Back to India on top. England need 34 from three overs, with only one of their remaining batsmen — Michael Yardy — known for big hitting.

But Yardy departs in the next over. Now it seems beyond doubt. Earlier, there seemed a fair number of St George crosses hanging off the balconies. Now they seem to have been folded away.

But there is one more twist in this long pigtail of a match. England smash 15 from the 49th , sent down by Piyush Chawla. Graeme Swann and Tim Bresnan, bowlers both, hit a six each. England’s target now looks reachable — from the last over. But do they have the batsmen?

They have Ajmal Shahzad, in whose story you see the role of destiny. Had Stuart Broad not suffered a stomach upset, Shahzad would not have played. He shares the new ball with James Anderson and now, in the last over of the match, hits Munaf Patel for a six. The more experienced Swann keeps his head for the rest and we get a tie. In the next two minutes, the word “tie” probably gets uttered more times than any other word over the previous seven hours. “Tie!” “Tie?” “It’s a tie!” “Is it a tie?” “God, it’s a tie.”

The captains say it is a bittersweet experience. Truth be told, it is more a victory for England. They came back twice in the match. Besides, to chase 338 and all but defeat India at their own game, batting, on a surface custom made for India, was an achievement.

“We will take a lot of confidence from chasing such a big score,” Strauss says. He does not look exhilarated. Just content. Not only has his team managed to win a point, he has scored “his best one-day innings ever” and been named Man of the Match in a historic contest.

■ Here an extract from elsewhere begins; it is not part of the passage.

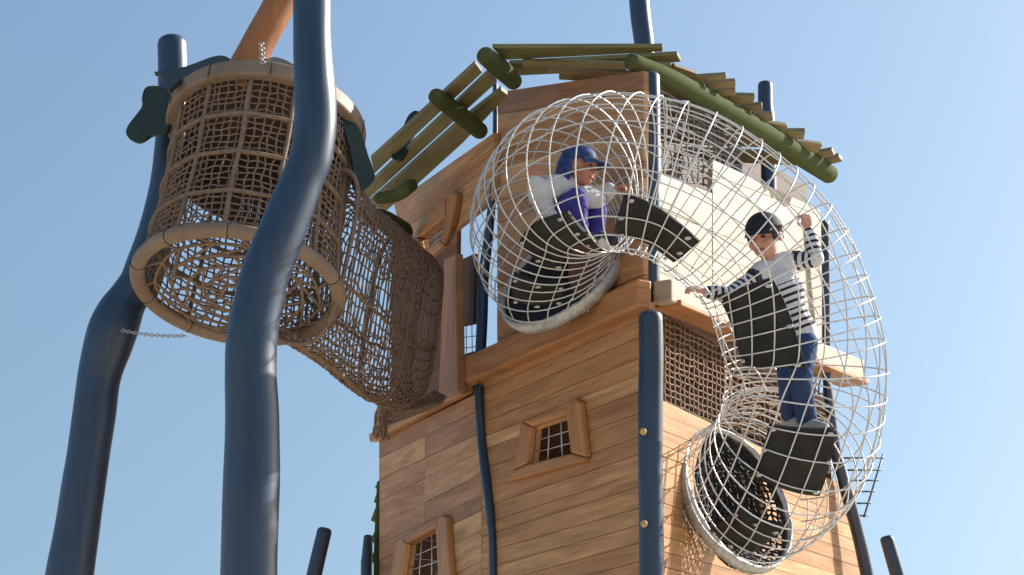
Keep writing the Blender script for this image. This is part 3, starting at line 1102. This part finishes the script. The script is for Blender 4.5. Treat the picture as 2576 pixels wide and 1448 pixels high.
def bridge(u, v):
    f = min(max(u, 0), 1) * (len(RS) - 1); i = int(min(f, len(RS) - 2)); w = f - i
    r_ = RS[i] * (1 - w) + RS[i + 1] * w
    T, B = Vector(r_[:3]), Vector(r_[3:])
    c = (T + B) / 2; a = (T - B) / 2
    t = v * 2 * math.pi
    tang = Vector((.42, .85, 0)).normalized()
    sidev = a.normalized().cross(tang).normalized()
    sq = lambda q: math.copysign(abs(q) ** .62, q)
    return c + a * sq(math.cos(t)) * .97 + sidev * (a.length * (.40 - .22 * u) * sq(math.sin(t)))


br = thing("net_bridge", "sagging brown rope net tunnel joining the basket to the tower", "rope bridge", bridge(.5, .5))
mb = MB()
net_surface(mb, bridge, 36, 42, .0050, .22, seed=21, knots=.0085)
mb.build("net_wall", M['rope'], br)
for v, r_ in ((.5, .017), (.02, .011), (.27, .010), (.73, .010)):
    mb = MB(); mb.tube([bridge(k / 40, v) + Vector((0, 0, .006 * math.sin(k * 1.7))) for k in range(41)], r_, 8)
    mb.build("edge_rope", M['rope_pale'] if v != .5 else M['rope'], br)
for u in (.0, .58, .97):
    mb = MB(); mb.tube([bridge(u, k / 40) for k in range(40)], .012, 7, closed=True)
    mb.build("frame_rope", M['rope'], br)
# lashing that hangs over the corner of the wall
mb = MB()
lr_ = random.Random(3)
for k in range(14):
    x = 956 + lr_.uniform(-10, 14)
    p = [at(x + lr_.uniform(-4, 4) + 6 * math.sin(j * .9 + k), 1010 + j * 18 + lr_.uniform(-4, 4), 9.0 + .12 * j + lr_.uniform(-.03, .03)) for j in range(6)]
    mb.tube(spline([tuple(q) for q in p], 4), .008, 6)
for k in range(7):
    p = [at(955, 1015 + 10 * k, 9.1 + .06 * k), at(1010 + 14 * k, 1035 - 2 * k, 9.2), at(1095 + 4 * k, 985 + 2 * k, 9.25)]
    mb.tube(spline([tuple(q) for q in p], 6), .009, 6)
mb.build("lashing", M['rope'], br)

# ------------------------------------------------------------------ wire tube slide
TR = .375
EB, EC = at(1420, 690, 7.98), at(1850, 1256, 8.05)      # centres of the two mouths
AB, AC = Vector((.55, .62, -.52)).normalized(), Vector((-.64, .70, -.30)).normalized()
ctrl = [EB, at(1377, 628, 7.82), at(1372, 555, 7.60), at(1415, 475, 7.32), at(1480, 441, 7.14), at(1590, 436, 7.02), at(1745, 485, 7.0), at(1935, 650, 7.12), at(2020, 872, 7.24),
        at(2022, 1010, 7.33), at(1995, 1120, 7.48), at(1937, 1200, 7.74), EC]
CS = spline([tuple(c) for c in ctrl], 24)
NS = len(CS)
CT = np.gradient(CS, axis=0); CT /= np.linalg.norm(CT, axis=1, keepdims=True)
PIV = at(1610, 1000, 7.4)
_nb = [None] * NS
_m = 7 * 24
_p, _t = Vector(CS[_m]), Vector(CT[_m])
_d = (CAM - _p).normalized()
_n = (_d - _t * _d.dot(_t)).normalized()
_sg = 1 if _t.cross(_n).dot(PIV - _p) > 0 else -1
for _dir in (1, -1):                                # carry the frame along the tube without twist
    n_ = _n.copy()
    for i in range(_m, NS if _dir > 0 else -1, _dir):
        t = Vector(CT[i])
        n_ = (n_ - t * n_.dot(t)).normalized()
        _nb[i] = (n_.copy(), t.cross(n_) * _sg)


def tubep(u, phi, r=TR):
    """u in control index units, phi 0 = nearest the viewer, + towards the inner bend"""
    f = min(max(u * 24, 0), NS - 1); i = int(min(f, NS - 2)); w = f - i
    p = Vector(CS[i] * (1 - w) + CS[i + 1] * w)
    n_ = _nb[i][0].lerp(_nb[i + 1][0], w).normalized(); b_ = _nb[i][1].lerp(_nb[i + 1][1], w).normalized()
    return p + (n_ * math.cos(phi) + b_ * math.sin(phi)) * r


slide = thing("wire_tube", "big curved steel wire climbing tube looping around the tower corner", "climbing tube", at(1935, 650, 7.12))
arc = np.concatenate([[0], np.cumsum(np.linalg.norm(np.diff(CS, axis=0), axis=1))])
NRING = int(arc[-1] / .084)
mb = MB()
for k in range(1, NRING):
    s = arc[-1] * k / NRING
    u = np.interp(s, arc, np.arange(NS)) / 24
    mb.tube([tubep(u, 2 * math.pi * j / 44) for j in range(44)], .0037, 5, closed=True)
mb.build("wire_hoops", M['wire'], slide)
mb = MB()
NL = 20
for k in range(NL):
    pts = []
    for i in range(2, NS - 2, 2):
        u = i / 24
        tw = .35 * math.sin(u * .8) + .16 * (arc[i])
        pts.append(tubep(u, 2 * math.pi * k / NL + tw, TR - .006))
    mb.tube(pts, .0037, 5)
mb.build("long_wires", M['wire'], slide)
for c_, a_ in ((EB, AB), (EC, AC)):
    mb = MB()
    n = 64
    rr2 = random.Random(7)
    x_ = a_.cross(Vector((0, 0, 1))).normalized(); y_ = a_.cross(x_)
    for k in range(n):
        ph = 2 * math.pi * k / n
        rad = x_ * math.cos(ph) + y_ * math.sin(ph)
        for dz, dr in ((.035, .002), (.03, .014), (.0, .019), (-.03, .012), (-.036, .0), (-.01, -.006)):
            mb.v.append(c_ + a_ * (dz + rr2.uniform(-.003, .003)) + rad * (TR + dr + rr2.uniform(-.003, .003)))
    for k in range(n):
        for j in range(5):
            mb.face((k * 6 + j, k * 6 + j + 1, ((k + 1) % n) * 6 + j + 1, ((k + 1) % n) * 6 + j), True)
    mb.build("collar", M['collar'], slide)

for c_, a_, pl_ in ((EB, AB, PB), (EC, AC, PC)):  # dark linings added to shade both tube mouths
    mb = MB()
    x_ = a_.cross(Vector((0, 0, 1))).normalized(); y_ = a_.cross(x_)
    G = []
    for i in range(5):
        row = []
        for k in range(49):
            ph = 2 * math.pi * k / 48
            p = c_ + (x_ * math.cos(ph) + y_ * math.sin(ph)) * (TR - .012)
            q = c_ + (p - c_) * .66 + Vector((0, 0, .07))
            q = q - pl_.n * ((q - pl_.p).dot(pl_.n) + .06)
            row.append(p.lerp(q, i / 4))
        G.append(row)
    if pl_ is PB:
        mb.sheet(G, lambda i, j: (c_ - G[i][j]).normalized() * -.006)
        mb.build("shade_sleeve", M['rubber'], slide, recalc=True)
    else:                                         # added dark netting hides the lit wall in the lower mouth
        def slv(u, v):
            k = (u % 1.0) * 48; k0 = int(k); w = k - k0
            return (G[0][k0].lerp(G[0][k0 + 1], w)).lerp(G[4][k0].lerp(G[4][k0 + 1], w), v)
        net_surface(mb, slv, 64, 12, .0062, .3, closed_u=True, seed=8, knots=.0105)
        mb.build("shade_sleeve", M['black_rope'], slide)

# corners of each plate in tube coordinates (distance along, angle round)
panels = [[(1.05, 40), (1.95, 42), (1.8, 84), (.95, 80)], [(2.75, 36), (4.35, 30), (4.55, 66), (2.35, 76)], [(5.21, 12), (6.25, 24), (6.21, 57), (5.08, 48)],
          [(6.88, 54), (7.1, 6), (8.25, 3), (8.0, 54)], [(9.08, 27), (9.02, -21), (9.92, -22), (9.92, 30)], [(10.5, -8), (11.3, -8), (11.5, 28), (10.6, 28)]]
for cn in panels:
    mb = MB()
    nu_, nf = 14, 10
    def uf(a, b):
        l = [cn[0][q] * (1 - a) + cn[3][q] * a for q in (0, 1)]; r = [cn[1][q] * (1 - a) + cn[2][q] * a for q in (0, 1)]
        return [l[q] * (1 - b) + r[q] * b for q in (0, 1)]
    UF = [[uf(i / nu_, j / nf) for j in range(nf + 1)] for i in range(nu_ + 1)]
    G = [[tubep(u, R(f), TR - .014) for u, f in row] for row in UF]
    mb.sheet(G, lambda i, j: (Vector(CS[int(min(NS - 1, UF[i][j][0] * 24))]) - G[i][j]).normalized() * .016)
    pn = mb.build("rubber_panel", M['rubber'], slide, recalc=True)
    for (a, b) in ((.08, .1), (.08, .9), (.92, .1), (.92, .9), (.5, .95), (.5, .05)):
        u, f = uf(a, b)
        p = tubep(u, R(f), TR + .004)
        q = Vector(CS[int(min(NS - 1, u * 24))])
        z = (p - q).normalized()
        mm = z.to_track_quat('Z', 'Y').to_matrix()
        mb = MB(); mb.ellipsoid(p, (.016, .010, .005), mm, 10, 6)
        mb.build("clip", M['clip'], pn)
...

Dhoni appears unhappy over the umpire referral system, overruling the field umpire’s leg before verdict of Bell off the bowling of Yuvraj Singh. Bell, who made 69, was on 17 then. The ball looked headed for the stumps, but Bell had gone for a sweep and his foot was out in front.

While Strauss and Tendulkar are centurions, there are others who have made valuable contributions. Gautam Gambhir and Yuvraj Singh have scored fifties. Tim Bresnan has taken five for 48. As someone says, no one deserved to be on the losing side.

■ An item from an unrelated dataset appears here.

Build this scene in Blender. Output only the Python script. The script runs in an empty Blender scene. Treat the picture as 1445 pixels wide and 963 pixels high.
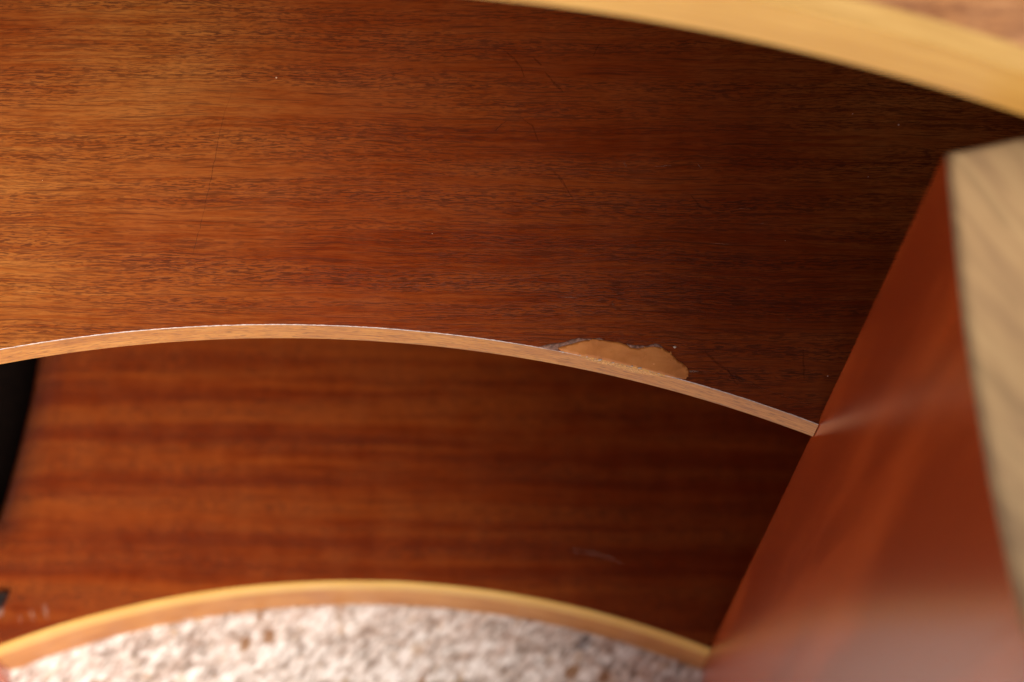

In hindsight, India’s latter batsmen lived as extravagantly as Wall Street bosses. The last seven wickets went for a mere 33 runs. The England bowlers, on the contrary, were like dogged chartered accountants, cutting costs though their company had suffered severe losses in the first three quarters. When India did not get to 350, something they looked on course for, there was a sneaking suspicion that it might prove costly. There was only an undercurrent of fear, though. For the most part, 338 seemed enough. “England need 339 to win, otherwise known as a miracle,” the venerable Cricinfo said. Of course, some of the euphoria was a result of Tendulkar’s century.

England, however, demonstrated their professionalism by not letting the mood of the setting affect them. Strauss and Kevin Pietersen gave the team an assertive start. From the time Strauss flicked the first ball for four, the batsmen never looked in trouble.

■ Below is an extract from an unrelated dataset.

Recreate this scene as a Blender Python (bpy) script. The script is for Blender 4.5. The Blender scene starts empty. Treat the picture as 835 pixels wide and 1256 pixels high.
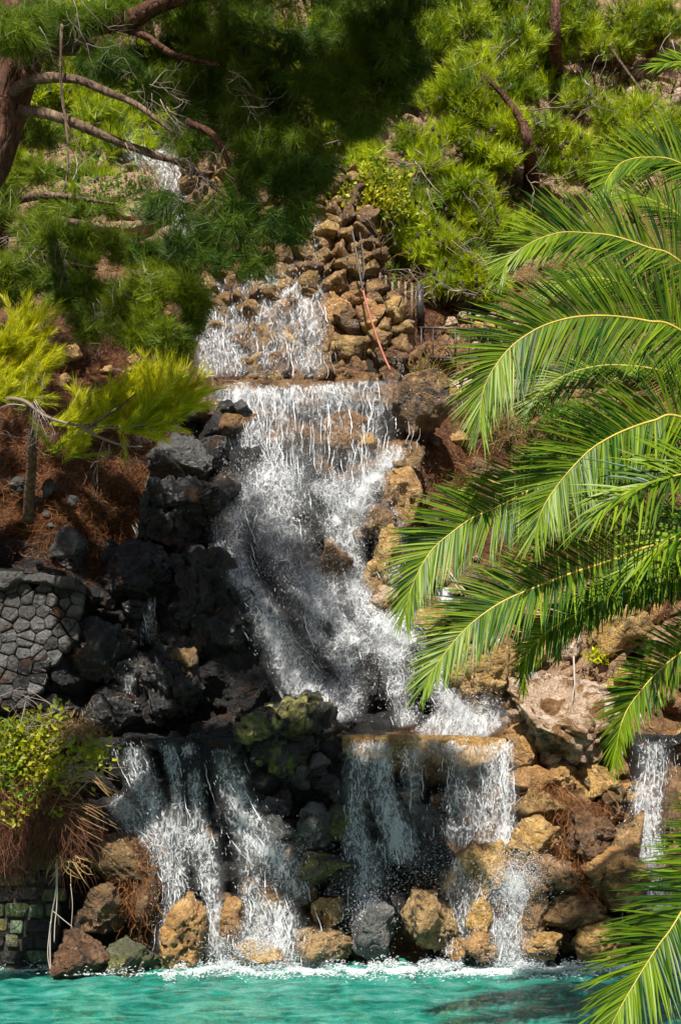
import bpy, math
import numpy as np

# ------------------------------------------------------------------ camera, sky, sun, exposure
SC = bpy.context.scene
COL = SC.collection
rng = np.random.default_rng(11)
F_PX, CX, HY, CZ = 1516.0, 417.5, 973.0, 2.0      # focal length and horizon in photo pixels, eye height above the water

cam_d = bpy.data.cameras.new("camera")
cam = bpy.data.objects.new("camera", cam_d)
COL.objects.link(cam)
cam.location = (0, 0, CZ)
cam.rotation_euler = (math.radians(90), 0, 0)
cam_d.sensor_fit = 'VERTICAL'
cam_d.sensor_height = 36.0
cam_d.lens = F_PX / 1256.0 * 36.0
cam_d.shift_y = (HY - 628.0) / 1256.0
cam_d.clip_start = 0.05
cam_d.clip_end = 400
SC.camera = cam

SUN_EL, SUN_AZ = math.radians(48), math.radians(188)   # azimuth clockwise from +Y (the view direction)
S = np.array([math.sin(SUN_AZ) * math.cos(SUN_EL), math.cos(SUN_AZ) * math.cos(SUN_EL), math.sin(SUN_EL)])
world = bpy.data.worlds.new("World")
SC.world = world
world.use_nodes = True
wn = world.node_tree
bg = wn.nodes["Background"]
sky = wn.nodes.new("ShaderNodeTexSky")
sky.sky_type = 'NISHITA'
sky.sun_disc = False
sky.sun_elevation = SUN_EL
sky.sun_rotation = SUN_AZ
wn.links.new(sky.outputs[0], bg.inputs[0])
bg.inputs[1].default_value = 0.05
sun_d = bpy.data.lights.new("sun", 'SUN')
sun_d.energy = 5.0
sun_d.angle = math.radians(0.5)
sun_d.color = (1.0, 0.95, 0.86)
sun = bpy.data.objects.new("sun", sun_d)
COL.objects.link(sun)
from mathutils import Vector, Matrix
sun.rotation_euler = Vector(S).to_track_quat('Z', 'Y').to_euler()
sun.location = (10, -10, 30)
SC.view_settings.view_transform = 'Standard'
SC.view_settings.look = 'None'
SC.view_settings.exposure = 1.0
SC.view_settings.gamma = 1.0
SC.render.engine = 'CYCLES'
SC.cycles.use_denoising = True
SC.cycles.max_bounces = 8
SC.cycles.transparent_max_bounces = 16
SC.cycles.diffuse_bounces = 3
SC.cycles.caustics_reflective = False
SC.cycles.caustics_refractive = False


# ------------------------------------------------------------------ numeric helpers
def P(px, py, Y):
    px, py, Y = np.broadcast_arrays(np.asarray(px, float), np.asarray(py, float), np.asarray(Y, float))
    return np.stack([(px - CX) / F_PX * Y, Y, CZ + (HY - py) / F_PX * Y], -1)


def pix(p):
    p = np.asarray(p, float)
    return CX + p[..., 0] / p[..., 1] * F_PX, HY - (p[..., 2] - CZ) / p[..., 1] * F_PX


def nrm(v):
    return v / (np.linalg.norm(v, axis=-1, keepdims=True) + 1e-9)


def _h(ix, iy, iz, seed):
    with np.errstate(over='ignore'):
        h = (ix.astype(np.uint32) * np.uint32(374761393) + iy.astype(np.uint32) * np.uint32(668265263)
             + iz.astype(np.uint32) * np.uint32(2246822519) + np.uint32((seed * 3266489917) & 0xffffffff))
        h = (h ^ (h >> np.uint32(13))) * np.uint32(1274126177)
        h = h ^ (h >> np.uint32(16))
        h = h * np.uint32(2654435761)
        h = h ^ (h >> np.uint32(15))
    return (h & np.uint32(0xffffff)).astype(np.float64) / 16777216.0


def vnoise(p, seed=0):
    i = np.floor(p).astype(np.int64)
    f = p - i
    f = f * f * f * (f * (f * 6 - 15) + 10)
    x, y, z = i[..., 0], i[..., 1], i[..., 2]
    out = 0
    for dx in (0, 1):
        wx = f[..., 0] if dx else 1 - f[..., 0]
        for dy in (0, 1):
            wy = f[..., 1] if dy else 1 - f[..., 1]
            for dz in (0, 1):
                wz = f[..., 2] if dz else 1 - f[..., 2]
                out = out + wx * wy * wz * _h(x + dx, y + dy, z + dz, seed)
    return out


def fbm(p, octv=4, gain=0.5, seed=0):
    a, s, t = 1.0, 0.0, 0.0
    for k in range(octv):
        s = s + a * vnoise(p * 2.0 ** k + 17.3 * k, seed + k)
        t += a
        a *= gain
    return s / t


def ridged(p, octv=4, seed=0):
    a, s, t = 1.0, 0.0, 0.0
    for k in range(octv):
        s = s + a * (1 - np.abs(2 * vnoise(p * 2.0 ** k + 9.1 * k, seed + k) - 1))
        t += a
        a *= 0.5
    return s / t


def voronoi(p, seed=0):
    i = np.floor(p).astype(np.int64)
    f1 = np.full(p.shape[:-1], 9.0)
    f2 = np.full(p.shape[:-1], 9.0)
    cid = np.zeros(p.shape[:-1])
    for dx in (-1, 0, 1):
        for dy in (-1, 0, 1):
            for dz in (-1, 0, 1):
                cx, cy, cz = i[..., 0] + dx, i[..., 1] + dy, i[..., 2] + dz
                q = np.stack([cx + _h(cx, cy, cz, seed), cy + _h(cx, cy, cz, seed + 1), cz + _h(cx, cy, cz, seed + 2)], -1)
                d = np.linalg.norm(q - p, axis=-1)
                c = _h(cx, cy, cz, seed + 3)
                near = d < f1
                f2 = np.where(near, f1, np.minimum(f2, d))
                cid = np.where(near, c, cid)
                f1 = np.where(near, d, f1)
    return f1, f2, cid


def sstep(a, b, x):
    t = np.clip((x - a) / (b - a), 0, 1)
    return t * t * (3 - 2 * t)


def catmull(pts, n):
    """n points evenly spaced along a Catmull-Rom curve through pts (k x d)."""
    pts = np.asarray(pts, float)
    e = np.vstack([2 * pts[0] - pts[1], pts, 2 * pts[-1] - pts[-2]])
    out = []
    m = 24
    for k in range(len(pts) - 1):
        t = np.linspace(0, 1, m, endpoint=False)[:, None]
        a, b, c, d = e[k:k + 4]
        out.append(0.5 * (2 * b + (c - a) * t + (2 * a - 5 * b + 4 * c - d) * t ** 2 + (3 * b - a - 3 * c + d) * t ** 3))
    q = np.vstack(out + [pts[-1:]])
    s = np.concatenate([[0], np.cumsum(np.linalg.norm(np.diff(q, axis=0), axis=1))])
    u = np.linspace(0, s[-1], n)
    return np.stack([np.interp(u, s, q[:, k]) for k in range(q.shape[1])], -1)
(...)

Tendulkar’s century, the 98th of his career, was a controlled yet strokeful 120, almost exactly a year after his 200 not out against South Africa in Gwalior. That knock was played on 24 February 2010.

Sachin has been on the throne of Indian sport only eight years less than Hosni Mubarak in Egypt. The difference is people want Sachin to stay. The cliché, ageing like fine wine, is relevant in Sachin’s case. Maybe it is a rumour that he lives in an apartment; maybe he actually lives in an oak barrel.

Except for being tested by Anderson a couple of times, Sachin played a chanceless innings on a track that Dhoni said was slow when India batted. Sachin showed patience and smartness, playing himself in before attempting bold strokes. It was tactical seduction. Nothing heavy duty till the third date. Soon, you are in full control. Unless you do something foolish, she’s yours. Sachin did do something foolish. On his last ball, he stood exposing his stumps, then moved across, attempting to step inside the line of the ball and flick. He ended up top-edging a catch. But by this time his conquest was complete and foolishness looked charming. Anderson got the wicket and a modicum of satisfaction on an otherwise frustrating day, which saw him become the most expensive bowler ever in a one-day international in Bangalore (9.5 overs, 91 runs, one wicket).

It was a satisfying knock for Sachin’s fans because it had everything they crave to see when he bats. There was subtlety and power. Just as there were 400cc sixes, there were boundaries with just enough force for the ball to roll to the ropes. There was also an upper cut four similar to the six he hit against Shoaib Akhtar in the 2003 World Cup. He was most severe on Swann, expected to make an impact with his highly regarded offspin. Tendulkar hit him for three sixes. He faced 23 balls from Swann and took 31 runs from them.

The high profile nature of both teams, the stature of the tournament and the significant capacity of the stadium meant the atmosphere was always going to be charged. Moreover, the ICC has appropriated football’s popular routines that add to the ambience. Boys carry out giant team flags, after which players troop out of the tunnel holding the hands of children. (Munaf went a step further and carried a boy in his arms). The teams line up and the national anthems begin.
The Indian and English anthems took two minutes and 3.33 seconds. That was enough to hose out whatever negativity one had for contemporary cricket. The overdose of the game, its commercialisation, its predictability, the flat batting tracks ceased to matter. Those two-and-a-half minutes were about succumbing to the waves of emotion crawling up your body and remembering everything that was good about sport.

And this was that rare game in which you felt the sensations at the end too.